***** Recorded data

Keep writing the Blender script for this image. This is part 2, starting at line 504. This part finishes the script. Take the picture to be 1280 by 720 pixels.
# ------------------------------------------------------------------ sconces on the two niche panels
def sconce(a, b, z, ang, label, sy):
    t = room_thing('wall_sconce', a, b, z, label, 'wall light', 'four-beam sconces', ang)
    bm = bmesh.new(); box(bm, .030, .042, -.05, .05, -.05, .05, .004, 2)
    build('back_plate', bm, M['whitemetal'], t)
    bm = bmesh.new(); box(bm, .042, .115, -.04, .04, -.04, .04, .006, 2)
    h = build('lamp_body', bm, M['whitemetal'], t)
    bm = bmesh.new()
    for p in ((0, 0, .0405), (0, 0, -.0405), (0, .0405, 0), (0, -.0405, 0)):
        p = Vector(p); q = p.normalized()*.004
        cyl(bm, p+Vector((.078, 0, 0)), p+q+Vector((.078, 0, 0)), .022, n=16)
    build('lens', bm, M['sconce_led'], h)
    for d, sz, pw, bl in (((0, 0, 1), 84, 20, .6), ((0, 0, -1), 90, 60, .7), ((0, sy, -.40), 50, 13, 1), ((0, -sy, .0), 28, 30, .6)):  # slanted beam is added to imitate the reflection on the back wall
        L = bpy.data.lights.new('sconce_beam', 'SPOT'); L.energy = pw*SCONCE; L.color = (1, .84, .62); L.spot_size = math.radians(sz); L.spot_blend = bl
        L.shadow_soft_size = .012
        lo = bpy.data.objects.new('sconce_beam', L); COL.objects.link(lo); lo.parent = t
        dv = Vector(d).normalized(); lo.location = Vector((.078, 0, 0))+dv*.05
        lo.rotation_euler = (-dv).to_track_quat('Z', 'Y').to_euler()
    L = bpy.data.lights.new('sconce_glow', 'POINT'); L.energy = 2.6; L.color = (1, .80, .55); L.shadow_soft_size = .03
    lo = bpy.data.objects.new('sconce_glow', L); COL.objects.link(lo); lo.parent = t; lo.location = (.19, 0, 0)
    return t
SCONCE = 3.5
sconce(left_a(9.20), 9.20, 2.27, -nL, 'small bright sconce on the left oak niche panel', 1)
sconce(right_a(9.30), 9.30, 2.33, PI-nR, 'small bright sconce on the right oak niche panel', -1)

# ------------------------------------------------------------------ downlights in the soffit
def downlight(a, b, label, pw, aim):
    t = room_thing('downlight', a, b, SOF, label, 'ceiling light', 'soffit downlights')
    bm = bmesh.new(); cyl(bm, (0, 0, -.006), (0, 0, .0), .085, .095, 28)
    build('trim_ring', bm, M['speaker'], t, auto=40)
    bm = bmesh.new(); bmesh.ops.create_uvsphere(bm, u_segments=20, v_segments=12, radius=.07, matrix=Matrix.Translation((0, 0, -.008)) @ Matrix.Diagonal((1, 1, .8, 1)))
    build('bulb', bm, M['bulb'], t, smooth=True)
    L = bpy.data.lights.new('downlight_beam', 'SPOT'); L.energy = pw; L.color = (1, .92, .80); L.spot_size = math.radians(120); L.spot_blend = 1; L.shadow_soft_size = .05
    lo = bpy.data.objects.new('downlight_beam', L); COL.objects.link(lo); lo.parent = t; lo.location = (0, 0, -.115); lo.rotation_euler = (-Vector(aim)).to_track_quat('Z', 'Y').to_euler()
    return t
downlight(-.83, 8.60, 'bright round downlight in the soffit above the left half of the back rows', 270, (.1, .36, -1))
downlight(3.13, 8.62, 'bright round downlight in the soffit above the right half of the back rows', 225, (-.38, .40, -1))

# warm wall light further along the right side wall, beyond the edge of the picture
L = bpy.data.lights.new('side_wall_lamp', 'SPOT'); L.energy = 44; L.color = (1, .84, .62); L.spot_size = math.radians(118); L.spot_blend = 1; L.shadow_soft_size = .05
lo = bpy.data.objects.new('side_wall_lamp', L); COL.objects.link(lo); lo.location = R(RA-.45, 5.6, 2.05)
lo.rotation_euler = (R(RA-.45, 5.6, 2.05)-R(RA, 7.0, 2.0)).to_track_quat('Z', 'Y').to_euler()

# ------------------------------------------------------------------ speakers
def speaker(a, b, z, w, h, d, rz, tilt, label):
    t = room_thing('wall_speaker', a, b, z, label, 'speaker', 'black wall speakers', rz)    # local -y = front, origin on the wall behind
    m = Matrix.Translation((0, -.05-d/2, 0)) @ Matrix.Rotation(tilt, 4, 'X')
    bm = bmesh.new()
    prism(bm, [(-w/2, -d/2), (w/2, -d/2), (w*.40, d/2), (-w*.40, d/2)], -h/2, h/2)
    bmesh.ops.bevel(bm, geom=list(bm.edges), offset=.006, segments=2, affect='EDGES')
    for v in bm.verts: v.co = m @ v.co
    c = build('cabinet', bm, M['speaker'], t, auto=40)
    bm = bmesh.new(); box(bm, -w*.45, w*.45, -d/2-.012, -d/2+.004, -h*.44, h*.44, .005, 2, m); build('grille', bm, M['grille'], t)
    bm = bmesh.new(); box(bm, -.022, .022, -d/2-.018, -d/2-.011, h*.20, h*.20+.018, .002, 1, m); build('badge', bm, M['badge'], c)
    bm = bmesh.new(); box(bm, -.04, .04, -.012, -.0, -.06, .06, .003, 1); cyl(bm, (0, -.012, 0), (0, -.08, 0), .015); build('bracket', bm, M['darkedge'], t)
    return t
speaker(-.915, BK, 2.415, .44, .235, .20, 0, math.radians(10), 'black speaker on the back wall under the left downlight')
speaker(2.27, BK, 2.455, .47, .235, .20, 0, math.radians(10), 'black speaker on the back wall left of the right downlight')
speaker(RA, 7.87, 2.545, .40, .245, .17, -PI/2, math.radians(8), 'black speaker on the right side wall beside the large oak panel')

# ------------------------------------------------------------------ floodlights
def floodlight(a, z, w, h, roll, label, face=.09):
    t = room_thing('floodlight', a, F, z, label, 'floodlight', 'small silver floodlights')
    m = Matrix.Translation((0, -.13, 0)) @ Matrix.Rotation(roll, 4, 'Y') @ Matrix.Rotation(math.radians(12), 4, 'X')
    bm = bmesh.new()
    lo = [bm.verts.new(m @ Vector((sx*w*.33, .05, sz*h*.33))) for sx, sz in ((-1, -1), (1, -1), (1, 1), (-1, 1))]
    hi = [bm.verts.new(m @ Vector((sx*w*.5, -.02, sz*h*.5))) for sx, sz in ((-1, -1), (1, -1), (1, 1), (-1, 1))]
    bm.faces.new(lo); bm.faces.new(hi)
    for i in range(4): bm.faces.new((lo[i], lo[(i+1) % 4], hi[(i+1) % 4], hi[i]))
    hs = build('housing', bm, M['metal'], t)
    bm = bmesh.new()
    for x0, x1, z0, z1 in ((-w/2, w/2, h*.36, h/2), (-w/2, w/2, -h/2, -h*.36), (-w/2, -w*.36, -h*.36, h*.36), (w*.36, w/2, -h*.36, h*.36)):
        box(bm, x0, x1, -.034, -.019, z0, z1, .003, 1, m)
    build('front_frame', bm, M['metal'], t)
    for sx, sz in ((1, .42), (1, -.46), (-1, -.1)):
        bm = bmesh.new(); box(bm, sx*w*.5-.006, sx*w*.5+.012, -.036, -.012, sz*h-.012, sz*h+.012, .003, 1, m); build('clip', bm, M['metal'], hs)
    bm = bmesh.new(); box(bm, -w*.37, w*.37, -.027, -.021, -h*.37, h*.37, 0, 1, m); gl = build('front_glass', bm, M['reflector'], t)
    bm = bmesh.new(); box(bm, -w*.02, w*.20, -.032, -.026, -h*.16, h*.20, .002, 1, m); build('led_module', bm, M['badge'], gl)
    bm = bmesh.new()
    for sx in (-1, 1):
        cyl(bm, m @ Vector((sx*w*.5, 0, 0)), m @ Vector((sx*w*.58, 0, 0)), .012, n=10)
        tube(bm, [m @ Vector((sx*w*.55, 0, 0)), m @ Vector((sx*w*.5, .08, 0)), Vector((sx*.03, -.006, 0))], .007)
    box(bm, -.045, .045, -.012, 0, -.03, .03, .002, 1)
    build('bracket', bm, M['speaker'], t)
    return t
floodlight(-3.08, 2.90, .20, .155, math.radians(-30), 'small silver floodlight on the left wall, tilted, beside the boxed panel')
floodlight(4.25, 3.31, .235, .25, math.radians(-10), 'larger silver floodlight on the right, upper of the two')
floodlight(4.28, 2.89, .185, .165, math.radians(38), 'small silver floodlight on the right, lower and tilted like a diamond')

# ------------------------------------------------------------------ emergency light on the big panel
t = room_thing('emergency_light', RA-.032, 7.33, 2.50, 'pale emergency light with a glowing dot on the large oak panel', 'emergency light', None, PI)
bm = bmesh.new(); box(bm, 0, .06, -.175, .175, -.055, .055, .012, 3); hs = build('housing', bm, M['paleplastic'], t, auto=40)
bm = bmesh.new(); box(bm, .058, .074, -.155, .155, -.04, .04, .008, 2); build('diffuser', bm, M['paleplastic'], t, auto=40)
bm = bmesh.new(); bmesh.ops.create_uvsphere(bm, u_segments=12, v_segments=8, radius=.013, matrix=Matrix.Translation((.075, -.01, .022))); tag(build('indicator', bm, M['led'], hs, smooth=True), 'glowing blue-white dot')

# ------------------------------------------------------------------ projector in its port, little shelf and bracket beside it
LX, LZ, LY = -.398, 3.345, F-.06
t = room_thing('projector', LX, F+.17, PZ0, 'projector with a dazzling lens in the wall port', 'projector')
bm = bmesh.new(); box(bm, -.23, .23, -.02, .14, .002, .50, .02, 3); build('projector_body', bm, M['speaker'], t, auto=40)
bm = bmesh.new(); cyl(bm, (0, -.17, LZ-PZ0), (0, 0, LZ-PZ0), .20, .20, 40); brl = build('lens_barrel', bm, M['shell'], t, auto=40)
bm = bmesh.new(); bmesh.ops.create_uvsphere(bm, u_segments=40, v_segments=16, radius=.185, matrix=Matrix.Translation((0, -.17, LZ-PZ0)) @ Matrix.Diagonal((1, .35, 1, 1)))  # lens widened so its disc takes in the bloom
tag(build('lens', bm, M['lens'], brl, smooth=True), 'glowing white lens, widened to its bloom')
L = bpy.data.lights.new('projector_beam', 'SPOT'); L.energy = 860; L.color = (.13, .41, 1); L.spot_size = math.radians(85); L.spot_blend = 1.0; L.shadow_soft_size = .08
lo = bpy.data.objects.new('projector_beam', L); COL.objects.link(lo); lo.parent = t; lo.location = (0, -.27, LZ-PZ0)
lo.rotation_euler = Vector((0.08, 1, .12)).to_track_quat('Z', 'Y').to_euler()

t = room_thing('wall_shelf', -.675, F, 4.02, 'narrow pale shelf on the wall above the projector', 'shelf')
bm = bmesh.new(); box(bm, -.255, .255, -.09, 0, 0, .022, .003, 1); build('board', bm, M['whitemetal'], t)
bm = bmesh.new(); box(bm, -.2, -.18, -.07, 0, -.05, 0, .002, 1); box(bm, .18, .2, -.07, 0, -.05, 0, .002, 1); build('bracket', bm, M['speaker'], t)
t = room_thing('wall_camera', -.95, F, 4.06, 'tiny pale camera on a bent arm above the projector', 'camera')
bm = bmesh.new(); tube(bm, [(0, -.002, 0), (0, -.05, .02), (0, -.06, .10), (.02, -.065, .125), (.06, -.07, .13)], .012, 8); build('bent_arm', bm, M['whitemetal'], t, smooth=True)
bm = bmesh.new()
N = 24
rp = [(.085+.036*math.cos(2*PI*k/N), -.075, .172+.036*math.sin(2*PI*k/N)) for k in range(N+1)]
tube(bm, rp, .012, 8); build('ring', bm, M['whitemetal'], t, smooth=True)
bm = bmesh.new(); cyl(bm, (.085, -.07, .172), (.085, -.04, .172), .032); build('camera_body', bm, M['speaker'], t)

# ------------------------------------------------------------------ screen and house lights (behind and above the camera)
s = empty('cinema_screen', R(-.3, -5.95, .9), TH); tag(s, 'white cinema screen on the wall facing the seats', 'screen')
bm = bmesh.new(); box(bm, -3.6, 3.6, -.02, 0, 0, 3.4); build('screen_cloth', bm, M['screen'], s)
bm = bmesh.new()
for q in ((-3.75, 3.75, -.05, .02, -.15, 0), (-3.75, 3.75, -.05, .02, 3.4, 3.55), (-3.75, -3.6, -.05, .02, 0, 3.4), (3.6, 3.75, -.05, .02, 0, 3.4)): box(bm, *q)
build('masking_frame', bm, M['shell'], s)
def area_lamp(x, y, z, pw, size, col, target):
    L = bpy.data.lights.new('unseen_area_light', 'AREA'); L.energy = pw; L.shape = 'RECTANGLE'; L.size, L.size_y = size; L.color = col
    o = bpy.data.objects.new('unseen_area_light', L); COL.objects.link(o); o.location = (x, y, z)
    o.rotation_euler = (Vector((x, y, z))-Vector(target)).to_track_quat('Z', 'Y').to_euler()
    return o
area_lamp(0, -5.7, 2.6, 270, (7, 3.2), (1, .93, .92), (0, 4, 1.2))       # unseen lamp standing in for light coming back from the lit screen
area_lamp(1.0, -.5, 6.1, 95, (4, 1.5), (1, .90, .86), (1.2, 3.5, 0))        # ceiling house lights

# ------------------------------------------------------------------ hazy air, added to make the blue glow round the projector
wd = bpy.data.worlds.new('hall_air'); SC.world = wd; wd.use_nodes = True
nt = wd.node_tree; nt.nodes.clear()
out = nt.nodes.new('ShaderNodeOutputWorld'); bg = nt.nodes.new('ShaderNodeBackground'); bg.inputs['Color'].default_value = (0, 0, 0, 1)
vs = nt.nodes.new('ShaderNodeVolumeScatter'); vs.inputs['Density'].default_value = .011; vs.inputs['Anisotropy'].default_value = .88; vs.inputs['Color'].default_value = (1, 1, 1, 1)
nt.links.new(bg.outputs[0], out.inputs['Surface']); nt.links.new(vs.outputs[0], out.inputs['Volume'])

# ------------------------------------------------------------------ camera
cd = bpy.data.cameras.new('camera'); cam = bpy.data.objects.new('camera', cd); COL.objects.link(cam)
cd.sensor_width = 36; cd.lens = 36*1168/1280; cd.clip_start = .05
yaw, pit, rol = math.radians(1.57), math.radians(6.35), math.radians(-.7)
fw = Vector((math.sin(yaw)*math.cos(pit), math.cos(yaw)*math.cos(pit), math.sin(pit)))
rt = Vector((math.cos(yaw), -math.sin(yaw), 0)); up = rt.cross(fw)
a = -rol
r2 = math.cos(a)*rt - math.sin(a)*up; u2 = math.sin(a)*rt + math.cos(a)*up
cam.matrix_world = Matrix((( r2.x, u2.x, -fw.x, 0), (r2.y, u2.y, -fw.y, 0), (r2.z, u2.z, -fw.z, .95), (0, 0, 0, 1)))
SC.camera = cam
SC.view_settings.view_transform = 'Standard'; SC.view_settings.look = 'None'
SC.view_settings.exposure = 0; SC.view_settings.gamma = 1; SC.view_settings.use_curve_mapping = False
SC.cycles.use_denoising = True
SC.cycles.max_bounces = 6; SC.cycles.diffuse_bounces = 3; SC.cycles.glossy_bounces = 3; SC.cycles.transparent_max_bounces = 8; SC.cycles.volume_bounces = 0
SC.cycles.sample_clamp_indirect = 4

**********

* _Exercise_:
Scan the listing above and identify each line holding the string "picture"; copy every such line.

* _Result of the task_:
Keep writing the Blender script for this image. This is part 2, starting at line 504. This part finishes the script. Take the picture to be 1280 by 720 pixels.
# warm wall light further along the right side wall, beyond the edge of the picture